An Endless Pursuit to Describe the World in Watercolor

An abstract series of peach, green, and blue brushstrokes on a white background.
Alexa Grambush, Fruit in your Oaxacan Bowl, 2022. 12 in x 16 inches. Acrylic on cold-pressed paper. Courtesy of the artist.

I am sometimes asked, “When did you decide to become an artist?” 

I don’t know that I ever did.

I know that I am moved by subtlety and season and the smell of jasmine. I know that it is important to me to be honest about myself to myself, to bear difficulty with humility and patience, and to draw ever-nearer to love and grace and truth. 

I know that I love sitting in the sun and reading fiction, or nonfiction. I know that I want to try to be a good daughter, a good friend, and a good sister. I know that I am oftentimes not. 

I know that I like to journal and remember and pray. I know that I am humbled by the people who have trusted me. I know that I love to laugh! I know what it feels like to be really listened to, and I know that I want to really listen.

I know that I am not as generous as I want to be. I know that, in so many ways, my heart is broken and, in so many ways, it has experienced healing. I know that I will die, and I know that makes so much about living very precious and important.

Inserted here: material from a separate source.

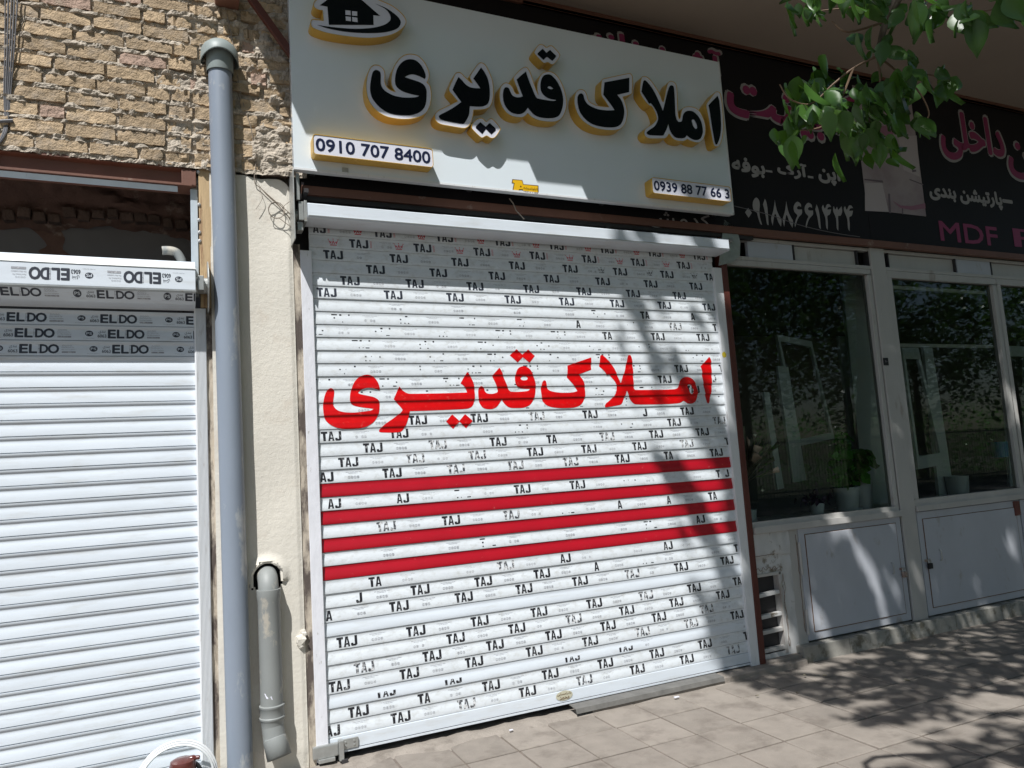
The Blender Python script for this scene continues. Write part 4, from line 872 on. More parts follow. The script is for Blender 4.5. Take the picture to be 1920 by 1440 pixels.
# ================================================================== BLACK BANNERS
YB = -.05
def tagp(o): return o
b1 = thing('banner', 'black banner with grey and magenta Persian print partly behind the white sign', 'banner')
L = MB(); L.box(-.05,4.70,YB,YB+.02,3.302,4.775); L.build('banner_sheet', m_banner, b1)
b2 = thing('banner', 'black banner at far right with magenta Persian words and large Latin letters', 'banner')
L = MB(); L.box(4.703,9.5,YB,YB+.02,3.302,4.775); L.build('banner_sheet', m_banner, b2)
L = MB(); L.box(-.05,9.5,YB-.012,YB+.03,3.245,3.300); L.box(-.05,9.5,YB-.02,YB+.03,4.775,4.80); tag(L.build('banner_rail', m_beam, bevel=.002), 'brown metal rail along the bottom of the black banners', 'rail')
def btext(par, s, px0, px1, pyt, pyb, mt, bold=.02, e=.002, outline=None, x1=None):
    pm = (px0+px1)/2
    xa = at(px0, (pyt+pyb)/2, YB).x; xb = x1 if x1 else at(px1, (pyt+pyb)/2, YB).x; zt = at(px0, pyt, YB).z; zb = at(px0, pyb, YB).z
    if outline:
        fl = Flat(); fl.text(s, xa-.014, xb+.014, zb-.014, zt+.014, outline[1]); fl.build('print', outline[0], par, lambda x, z: YB-e); e += .0015
    fl = Flat(); fl.text(s, xa, xb, zb, zt, bold); fl.build('print', mt, par, lambda x, z: YB-e)
btext(b1, '\uFEE6\uFB58\uFE8D', 1535, 1573, 310, 343, m_bantxt, .10)
btext(b1, '\uFB8E\uFEAD\uFE81', 1458, 1511, 302, 330, m_bantxt, .10)
btext(b1, '\uFEEA\uFED3\uFEEE\uFE91', 1373, 1432, 294, 326, m_bantxt, .10)
for a_, b_, y in ((1435,1448,321),(1514,1525,332)):
    p0, p1 = at(a_, y-2.5, YB), at(b_, y+3, YB); fl = Flat(); fl.rect(p0.x, p1.x, p1.z, p0.z); fl.build('print', m_bantxt, b1, lambda x, z: YB-.002)
D9 = [(495,708),(530,740),(540,800),(535,860),(540,940),(568,1035,1),(545,1020),(515,930),(505,890),(475,870),(455,820),(460,750)]
D8 = [(718,732,1),(740,850),(775,930),(800,975),(795,1055,1),(760,1000),(725,900),(705,970),(695,1045,1),(675,960),(700,870),(715,780)]
D6 = [(995,758),(1030,785),(1035,820,1),(1005,808),(985,830),(1000,850),(1045,850,1),(1045,900),(1010,940),(985,990),(965,1065,1),(958,1030),(975,960),(990,920),(955,880),(945,820),(965,775)]
D4 = [(1300,795,1),(1320,840),(1345,790),(1375,790),(1395,820,1),(1365,822),(1350,850),(1395,850,1),(1380,910),(1350,930),(1355,1000),(1355,1095,1),(1335,1060),(1325,950),(1290,860),(1285,820)]
D3 = [(1425,808,1),(1445,850),(1465,815,1),(1480,855),(1500,835),(1520,812,1),(1528,870),(1510,925),(1480,930),(1482,1010),(1482,1105,1),(1462,1070),(1455,960),(1420,870)]
sh = lambda Q, a, b_: [(q[0]+a, q[1]+b_)+tuple(q[2:]) for q in Q]
for Q in ([(400,832,1),(445,890,1),(405,950,1),(362,885,1)], D9, [(600,722,1),(620,770),(635,870),(645,1040,1),(625,1020),(605,900),(578,790,1)], D8, sh(D8,138,14), D6, sh(D6,132,12), [(1220,790,1),(1240,840),(1258,930),(1272,1085,1),(1250,1060),(1232,950),(1205,850,1)], D4, D3, sh(D4,263,15)):
    fl = Flat(); fl.poly(smooth_loop(pxl(Q, 1340, 260, 6.4, YB), 3)); fl.build('digit', m_bantxt, b1, lambda x, z: YB-.002)
btext(b1, '\uFE96\uFEE8\uFBFF\uFE91\uFE8E\uFB90', 1364, 1600, 134, 232, m_magenta, .06, outline=(m_bantxt, .10))
btext(b1, '\uFEEA\uFEE7\uFE8E\uFEA8\uFEAF\uFB58\uFEB7\uFE81', 1100, 1347, 45, 108, m_magenta, .06, outline=(m_bantxt, .10))
btext(b1, '\uFEB6\uFEE3\uFEAA\uFB90', 1215, 1330, 392, 425, m_bantxt, .02)
btext(b2, '\uFBFD\uFEE0\uFEA7\uFE8D\uFEA9', 1763, 1877, 205, 293, m_magenta, .06, outline=(m_bantxt, .10))
btext(b2, '\uFEE5\uFEEE\uFBFF\uFEB3\uFE8D\uFEAD\uFEEE\uFB90\uFEA9', 1889, 1920, 248, 330, m_magenta, .06, outline=(m_bantxt, .10), x1=9.2)
btext(b2, '\uFBFC\uFEAA\uFEE8\uFE91 \uFEE6\uFEB8\uFBFF\uFE97\uFEAD\uFE8E\uFB58', 1743, 1875, 343, 375, m_bantxt, .10)
btext(b2, '- \uFEB6\uFB90\uFEED\uFEAD', 1880, 1920, 360, 392, m_bantxt, .10, x1=8.3)
btext(b2, 'MDF', 1762, 1868, 415, 450, m_magenta, .05)
btext(b2, 'PVC', 1900, 1960, 428, 462, m_magenta, .02, x1=8.6)
fl = Flat(); fl.rect(4.69, 5.44, 3.57, 4.70); tag(fl.build('printed_photo', m_photo, None, lambda x, z: YB-.003), 'faded pinkish kitchen photograph printed between the two black banners', 'poster')
kp = [o for o in COL.objects if o.name.startswith('printed_photo')][0]
m_ph2 = mat('photo_dark_tone', (.15,.11,.13), .5); m_ph3 = mat('photo_light_tone', (.46,.40,.41), .5); m_ph4 = mat('photo_rose_tone', (.30,.13,.19), .5)  # print colours; the dark one draws counter, hood and chairs
for (mt, e, polys) in ((m_ph3, .001, ([(5,870),(150,870),(205,1115),(5,1105)], [(285,480),(440,470),(470,820),(330,760)])),
    (m_ph2, .002, ([(0,835),(155,850),(160,870),(0,845)], [(380,835),(495,880),(495,890),(380,845)], [(255,520),(275,520),(280,650),(262,655)], [(200,960),(215,960),(225,1125),(208,1122)], [(400,760),(435,758),(438,775),(404,780)], [(315,1060),(325,1060),(328,1135),(316,1133)], [(130,620),(230,595),(232,612),(140,640)])),
    (m_ph4, .003, ([(230,1015),(300,1060),(400,1065),(510,1040),(515,1085),(400,1100),(300,1080)], [(60,400),(240,380),(245,470),(65,500)]))):
    for q in polys:
        fl = Flat(); fl.poly([Vector(p_[:2]) for p_ in pxl(q, 1620, 150, 4.5, YB)]); fl.build('picture_area', mt, kp, lambda x, z, e=e: YB-.003-e)
# ================================================================== RIGHT SHOP FRONT
sf = thing('shopfront', 'cream painted steel shop front with two big windows and low grey blue doors', 'shop front')
L = MB()
L.box(3.12,9.5,-.01,.05,3.055,3.085); L.box(3.12,9.5,-.005,.05,3.215,3.243)
L.build('transom_frame', m_framepaint, sf, bevel=.003)
L = MB(); L.box(3.37,3.835,.0,.03,3.087,3.213); L.build('transom_panel', m_doorpaint, sf)
for x0, x1 in ((3.855,4.56),(4.95,5.82),(6.35,7.2)):
    L = MB(); L.box(x0,x1,.02,.03,3.09,3.21)
    L.build('vent_panel', m_framepaint, sf)
    for xa in (x0-.012, x1): L = MB(); L.box(xa,xa+.012,-.004,.03,3.087,3.213); L.build('panel_edge', m_dark, sf)
L = MB(); L.box(5.85,6.33,.0,.03,3.087,3.213); L.build('transom_panel', m_doorpaint, sf)
def wframe(x0, x1, z0, z1, w, nm='window'):
    f_ = MB(); f_.box(x0,x1,-.012,.05,z1-w,z1); f_.box(x0,x1,-.012,.05,z0,z0+w); f_.box(x0,x0+w,-.012,.05,z0+w,z1-w); f_.box(x1-w,x1,-.012,.05,z0+w,z1-w)
    o = f_.build(nm, m_framepaint, sf, bevel=.006)
    g = MB(); g.quad((x0+w-.002,.02,z0+w-.002),(x1-w+.002,.02,z0+w-.002),(x1-w+.002,.02,z1-w+.002),(x0+w-.002,.02,z1-w+.002)); g.build('pane', m_glass, o)
    return o
wframe(3.085,4.695,1.0,3.054,.045); 
L = MB(); L.prism([(-.012,1.0),(-.042,1.012),(-.042,.962),(-.012,.955)], 3.13, 4.697); L.build('window_sill', m_framepaint, sf, bevel=.003)
wframe(4.886,6.37,1.02,3.054,.062); wframe(6.372,9.5,1.02,3.054,.06)
L = MB(); L.prism([(-.012,1.02),(-.036,1.03),(-.036,.982),(-.012,.978)], 4.886, 9.5); L.build('window_sill', m_framepaint, sf, bevel=.003)
L = MB(); L.box(4.706,4.876,-.022,.05,.115,3.243); L.build('post', m_framepaint, sf, bevel=.006)
L = MB(); L.box(4.698,4.704,-.004,.05,.115,3.243); L.box(4.878,4.884,-.004,.05,.115,3.243); L.build('joint_gap', m_dark, sf)
L = MB(); L.box(3.62,9.5,.01,.03,.975,.998); L.box(3.12,9.5,.045,.06,.1,1.0); L.build('backing', m_dark, sf)
def lowdoor(x0, x1, z0, z1, lab):
    L = MB(); L.box(x0,x1,-.012,.03,z0,z1); o = L.build('door', m_doorpaint, sf, bevel=.004)
    b = .058; L = MB(); e = .005
    for a in ((x0+b,x1-b,z1-b-e,z1-b),(x0+b,x1-b,z0+b,z0+b+e),(x0+b,x0+b+e,z0+b+e,z1-b-e),(x1-b-e,x1-b,z0+b+e,z1-b-e)): L.box(a[0],a[1],-.0165,-.0115,a[2],a[3])
    L.build('groove', m_brown, o)
    L = MB(); L.box(x0+b+e,x1-b-e,-.0185,-.0115,z0+b+e,z1-b-e); L.build('door_panel', m_doorpaint, o, bevel=.003)
    return o
lowdoor(3.572,4.690,.128,.972,''); d2 = lowdoor(4.895,6.25,.128,.975,''); lowdoor(6.27,7.7,.128,.975,'')
L = MB(); L.box(3.475,3.568,-.006,.03,.11,.975); L.tube([(3.562,-.02,.62),(3.562,-.02,.86)], .010, 8); L.tube([(3.562,-.02,.18),(3.562,-.02,.36)], .010, 8); L.build('hinge_strip', m_framepaint, sf)
L = MB(); L.box(6.165,6.24,-.028,-.012,.84,.97); L.build('rusty_latch', m_rustred, sf, bevel=.003)
# padlocks
for i, (px_, py_, mt, lb) in enumerate(((1695,1072,m_rustred,'rusty brown padlock on the edge of the left low door'),(1743,1056,m_black,'black padlock hanging on the left edge of the right low door'))):
    a = at(px_, py_, -.035); t = thing('padlock', lb, 'padlock')
    L = MB(); L.box(a.x-.022,a.x+.022,-.050,-.026,a.z-.045,a.z+.002); L.build('body', mt, t, bevel=.006)
    L = MB(); L.tube(arc([(a.x-.014,-.038,a.z),(a.x-.014,-.038,a.z+.022),(a.x,-.038,a.z+.036),(a.x+.014,-.038,a.z+.022),(a.x+.014,-.038,a.z)], 4), .0045, 7); L.build('shackle', m_steel, t, smooth=True)
    L = MB(); L.box(a.x-.03,a.x+.006,-.034,-.012,a.z+.015,a.z+.032); L.build('staple', m_rustred, t)
a = at(1672,1065,-.02); L = MB(); L.tube(arc([(a.x,-.018,a.z+.04),(a.x+.002,-.035,a.z+.035),(a.x+.004,-.035,a.z-.035),(a.x,-.018,a.z-.045)], 4), .004, 6); L.build('pull_handle', m_steel, sf)
a = at(1762,1040,-.02); L = MB(); L.tube(arc([(a.x,-.018,a.z+.04),(a.x+.002,-.035,a.z+.035),(a.x+.004,-.035,a.z-.035),(a.x,-.018,a.z-.045)], 4), .004, 6); L.build('pull_handle', m_steel, sf)
a = at(1661,678,-.025); L = MB(); L.box(a.x-.028,a.x+.028,-.028,-.022,a.z-.032,a.z+.032); npo = L.build('number_plate', m_black, sf)
fl = Flat(); fl.text('\u06F1\u06F0', a.x-.012, a.x+.014, a.z-.008, a.z+.010, .02); fl.build('plate_print', m_bantxt, npo, lambda x, z: -.0295)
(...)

I know that I have had experiences so profoundly moving, so breath-catchingly painful, so quietly wonderful, and so sincerely miraculous that I felt compelled to carefully, reverently record them. I know that painting gave me a language to honor that they happened at all.

I know that I can’t distill the richness, the ache, or the longing into one earnest moment. I am gently reminded of the profound abundance of it all, altogether. I don’t know that I ever did decide to become an artist, but I know that as I try to fit it together as faithfully as I can, it looks, most times, like watercolor.